>> Begin
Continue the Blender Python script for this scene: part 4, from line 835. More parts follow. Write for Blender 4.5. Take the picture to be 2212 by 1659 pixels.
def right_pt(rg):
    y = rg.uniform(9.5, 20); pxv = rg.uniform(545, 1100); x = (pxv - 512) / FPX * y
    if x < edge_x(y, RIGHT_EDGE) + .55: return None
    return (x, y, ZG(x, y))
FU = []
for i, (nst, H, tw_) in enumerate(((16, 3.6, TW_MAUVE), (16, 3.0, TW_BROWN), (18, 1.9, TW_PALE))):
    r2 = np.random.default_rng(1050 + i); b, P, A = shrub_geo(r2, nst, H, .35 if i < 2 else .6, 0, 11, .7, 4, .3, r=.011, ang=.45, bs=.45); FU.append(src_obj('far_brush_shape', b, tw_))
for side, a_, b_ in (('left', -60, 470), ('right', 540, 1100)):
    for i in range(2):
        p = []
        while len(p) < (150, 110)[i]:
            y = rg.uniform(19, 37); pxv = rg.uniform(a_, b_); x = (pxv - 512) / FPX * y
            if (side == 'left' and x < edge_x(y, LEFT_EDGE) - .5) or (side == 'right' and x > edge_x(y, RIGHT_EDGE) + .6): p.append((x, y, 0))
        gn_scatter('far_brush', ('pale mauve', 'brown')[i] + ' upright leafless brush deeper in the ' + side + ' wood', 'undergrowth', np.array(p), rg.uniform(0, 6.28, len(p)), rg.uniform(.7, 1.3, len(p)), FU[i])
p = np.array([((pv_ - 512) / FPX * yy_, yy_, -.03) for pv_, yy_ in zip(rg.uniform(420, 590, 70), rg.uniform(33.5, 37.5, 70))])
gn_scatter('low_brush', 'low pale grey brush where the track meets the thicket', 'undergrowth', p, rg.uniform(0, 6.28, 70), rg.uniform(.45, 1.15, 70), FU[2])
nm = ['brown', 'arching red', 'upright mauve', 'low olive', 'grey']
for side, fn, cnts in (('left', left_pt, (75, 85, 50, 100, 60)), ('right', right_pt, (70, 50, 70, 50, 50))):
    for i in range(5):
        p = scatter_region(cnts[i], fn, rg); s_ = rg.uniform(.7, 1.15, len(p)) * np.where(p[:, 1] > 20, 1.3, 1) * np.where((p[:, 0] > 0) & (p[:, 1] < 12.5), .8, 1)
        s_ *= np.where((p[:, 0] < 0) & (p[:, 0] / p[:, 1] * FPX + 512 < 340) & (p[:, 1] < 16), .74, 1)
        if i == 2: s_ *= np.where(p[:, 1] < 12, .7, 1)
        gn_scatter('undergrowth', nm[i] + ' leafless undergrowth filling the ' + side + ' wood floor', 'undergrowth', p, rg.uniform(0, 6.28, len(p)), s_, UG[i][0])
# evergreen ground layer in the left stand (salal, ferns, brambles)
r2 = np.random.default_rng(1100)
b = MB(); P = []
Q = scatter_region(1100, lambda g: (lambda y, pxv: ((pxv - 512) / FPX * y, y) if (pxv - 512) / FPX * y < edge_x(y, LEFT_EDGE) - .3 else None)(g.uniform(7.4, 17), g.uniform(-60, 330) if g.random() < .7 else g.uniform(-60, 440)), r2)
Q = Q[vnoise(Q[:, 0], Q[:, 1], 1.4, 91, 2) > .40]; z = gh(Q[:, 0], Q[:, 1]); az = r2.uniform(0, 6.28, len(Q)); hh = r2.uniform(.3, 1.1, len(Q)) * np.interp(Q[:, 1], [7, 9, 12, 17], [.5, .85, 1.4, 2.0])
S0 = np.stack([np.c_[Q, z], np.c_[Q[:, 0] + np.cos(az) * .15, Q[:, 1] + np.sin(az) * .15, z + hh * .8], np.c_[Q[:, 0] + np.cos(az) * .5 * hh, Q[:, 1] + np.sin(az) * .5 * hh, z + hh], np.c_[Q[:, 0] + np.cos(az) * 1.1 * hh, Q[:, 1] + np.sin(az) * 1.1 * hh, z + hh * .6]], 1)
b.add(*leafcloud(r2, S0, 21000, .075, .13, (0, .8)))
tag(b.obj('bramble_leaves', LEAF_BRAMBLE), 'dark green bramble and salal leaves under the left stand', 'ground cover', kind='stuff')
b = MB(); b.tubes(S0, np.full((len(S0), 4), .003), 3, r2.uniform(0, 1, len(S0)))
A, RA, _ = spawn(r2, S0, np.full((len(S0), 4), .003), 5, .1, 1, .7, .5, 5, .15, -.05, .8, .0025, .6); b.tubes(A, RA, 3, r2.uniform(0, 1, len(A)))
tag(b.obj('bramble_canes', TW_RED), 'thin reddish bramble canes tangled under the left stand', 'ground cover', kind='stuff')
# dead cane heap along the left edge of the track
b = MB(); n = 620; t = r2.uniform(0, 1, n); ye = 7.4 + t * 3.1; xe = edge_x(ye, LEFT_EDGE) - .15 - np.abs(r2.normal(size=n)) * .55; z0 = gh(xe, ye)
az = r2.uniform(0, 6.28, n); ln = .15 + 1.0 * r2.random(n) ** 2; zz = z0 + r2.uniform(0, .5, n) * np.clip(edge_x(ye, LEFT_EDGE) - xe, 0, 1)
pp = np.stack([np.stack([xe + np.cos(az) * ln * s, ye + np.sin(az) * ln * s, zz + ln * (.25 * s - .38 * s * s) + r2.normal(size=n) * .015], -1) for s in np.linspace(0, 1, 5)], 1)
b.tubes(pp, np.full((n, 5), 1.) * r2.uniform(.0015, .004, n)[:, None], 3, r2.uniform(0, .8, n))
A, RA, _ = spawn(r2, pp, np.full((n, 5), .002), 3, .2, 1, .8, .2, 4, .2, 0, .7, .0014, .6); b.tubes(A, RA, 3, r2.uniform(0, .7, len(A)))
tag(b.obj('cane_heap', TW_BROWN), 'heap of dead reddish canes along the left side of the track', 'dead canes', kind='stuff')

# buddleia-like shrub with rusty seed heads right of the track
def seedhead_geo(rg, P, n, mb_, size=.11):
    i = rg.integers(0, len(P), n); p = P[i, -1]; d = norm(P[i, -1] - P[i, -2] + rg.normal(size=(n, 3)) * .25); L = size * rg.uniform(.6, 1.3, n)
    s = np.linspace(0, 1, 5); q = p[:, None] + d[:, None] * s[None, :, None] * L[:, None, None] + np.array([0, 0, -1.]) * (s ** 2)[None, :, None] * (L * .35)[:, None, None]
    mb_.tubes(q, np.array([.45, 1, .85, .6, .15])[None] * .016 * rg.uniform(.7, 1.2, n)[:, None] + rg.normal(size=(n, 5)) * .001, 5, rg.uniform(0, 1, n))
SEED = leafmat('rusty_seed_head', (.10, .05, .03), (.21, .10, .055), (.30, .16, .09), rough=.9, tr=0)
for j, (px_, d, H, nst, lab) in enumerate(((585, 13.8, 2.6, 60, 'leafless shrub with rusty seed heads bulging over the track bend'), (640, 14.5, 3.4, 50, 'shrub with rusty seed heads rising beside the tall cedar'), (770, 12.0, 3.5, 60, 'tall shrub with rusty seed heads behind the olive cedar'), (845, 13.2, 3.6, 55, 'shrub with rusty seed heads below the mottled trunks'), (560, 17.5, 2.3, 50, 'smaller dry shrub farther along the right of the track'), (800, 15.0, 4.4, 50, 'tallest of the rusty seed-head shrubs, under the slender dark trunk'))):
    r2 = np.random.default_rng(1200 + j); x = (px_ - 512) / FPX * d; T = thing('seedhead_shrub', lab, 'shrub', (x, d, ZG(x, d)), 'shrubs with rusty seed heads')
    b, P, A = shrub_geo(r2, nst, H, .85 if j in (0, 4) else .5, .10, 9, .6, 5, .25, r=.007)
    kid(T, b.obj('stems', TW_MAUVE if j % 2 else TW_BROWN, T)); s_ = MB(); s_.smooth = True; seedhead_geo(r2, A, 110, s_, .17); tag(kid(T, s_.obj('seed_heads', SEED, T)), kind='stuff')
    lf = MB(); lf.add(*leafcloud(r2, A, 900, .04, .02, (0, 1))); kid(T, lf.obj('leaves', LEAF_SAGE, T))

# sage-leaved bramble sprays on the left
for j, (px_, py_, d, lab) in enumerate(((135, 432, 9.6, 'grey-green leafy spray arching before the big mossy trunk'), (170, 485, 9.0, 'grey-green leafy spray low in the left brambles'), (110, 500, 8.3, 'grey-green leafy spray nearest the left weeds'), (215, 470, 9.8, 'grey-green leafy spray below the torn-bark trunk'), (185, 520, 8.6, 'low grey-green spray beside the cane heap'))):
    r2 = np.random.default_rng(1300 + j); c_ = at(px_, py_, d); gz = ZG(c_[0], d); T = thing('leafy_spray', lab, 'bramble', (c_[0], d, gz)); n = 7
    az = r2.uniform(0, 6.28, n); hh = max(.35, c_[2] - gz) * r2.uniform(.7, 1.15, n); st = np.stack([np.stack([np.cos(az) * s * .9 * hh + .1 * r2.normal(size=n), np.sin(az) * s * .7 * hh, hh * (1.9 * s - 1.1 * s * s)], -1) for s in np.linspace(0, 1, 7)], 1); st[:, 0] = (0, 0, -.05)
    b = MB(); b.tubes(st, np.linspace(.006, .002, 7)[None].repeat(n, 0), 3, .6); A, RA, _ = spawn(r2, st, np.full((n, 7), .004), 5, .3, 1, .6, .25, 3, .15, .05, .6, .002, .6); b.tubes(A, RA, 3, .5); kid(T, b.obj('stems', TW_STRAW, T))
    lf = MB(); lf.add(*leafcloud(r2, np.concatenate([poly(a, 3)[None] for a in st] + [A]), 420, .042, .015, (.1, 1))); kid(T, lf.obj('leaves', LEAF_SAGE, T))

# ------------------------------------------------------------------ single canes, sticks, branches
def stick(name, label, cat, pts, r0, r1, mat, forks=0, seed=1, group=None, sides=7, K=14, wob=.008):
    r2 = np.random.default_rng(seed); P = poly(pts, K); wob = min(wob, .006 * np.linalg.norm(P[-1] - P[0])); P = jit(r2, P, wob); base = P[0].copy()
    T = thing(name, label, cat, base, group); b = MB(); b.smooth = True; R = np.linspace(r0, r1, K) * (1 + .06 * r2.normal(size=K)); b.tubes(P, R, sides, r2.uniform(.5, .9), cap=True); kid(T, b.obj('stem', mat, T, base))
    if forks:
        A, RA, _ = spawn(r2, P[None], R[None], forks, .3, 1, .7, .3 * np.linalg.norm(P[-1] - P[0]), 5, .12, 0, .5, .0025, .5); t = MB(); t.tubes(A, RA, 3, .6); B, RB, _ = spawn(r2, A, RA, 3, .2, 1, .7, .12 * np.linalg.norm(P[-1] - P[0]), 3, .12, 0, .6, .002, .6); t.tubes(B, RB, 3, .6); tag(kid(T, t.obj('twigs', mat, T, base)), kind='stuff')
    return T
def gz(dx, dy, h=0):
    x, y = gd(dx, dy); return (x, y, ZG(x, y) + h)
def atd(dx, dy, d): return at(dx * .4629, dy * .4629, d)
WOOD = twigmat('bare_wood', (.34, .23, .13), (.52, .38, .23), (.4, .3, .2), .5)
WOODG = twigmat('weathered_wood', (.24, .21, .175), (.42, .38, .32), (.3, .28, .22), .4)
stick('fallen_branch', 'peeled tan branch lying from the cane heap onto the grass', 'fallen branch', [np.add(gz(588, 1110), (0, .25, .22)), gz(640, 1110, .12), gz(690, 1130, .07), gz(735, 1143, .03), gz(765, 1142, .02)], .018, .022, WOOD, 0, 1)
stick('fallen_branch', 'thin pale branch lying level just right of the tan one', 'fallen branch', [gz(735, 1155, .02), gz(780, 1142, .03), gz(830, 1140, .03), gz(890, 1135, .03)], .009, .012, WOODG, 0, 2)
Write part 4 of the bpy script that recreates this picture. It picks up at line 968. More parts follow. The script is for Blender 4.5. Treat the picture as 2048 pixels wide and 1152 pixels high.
>> End
- [EXERCISE REQUIREMENTS]
Report each line of the material above where the word "parts" appears.

- [WRITTEN REPLY]
Continue the Blender Python script for this scene: part 4, from line 835. More parts follow. Write for Blender 4.5. Take the picture to be 2212 by 1659 pixels.
Write part 4 of the bpy script that recreates this picture. It picks up at line 968. More parts follow. The script is for Blender 4.5. Treat the picture as 2048 pixels wide and 1152 pixels high.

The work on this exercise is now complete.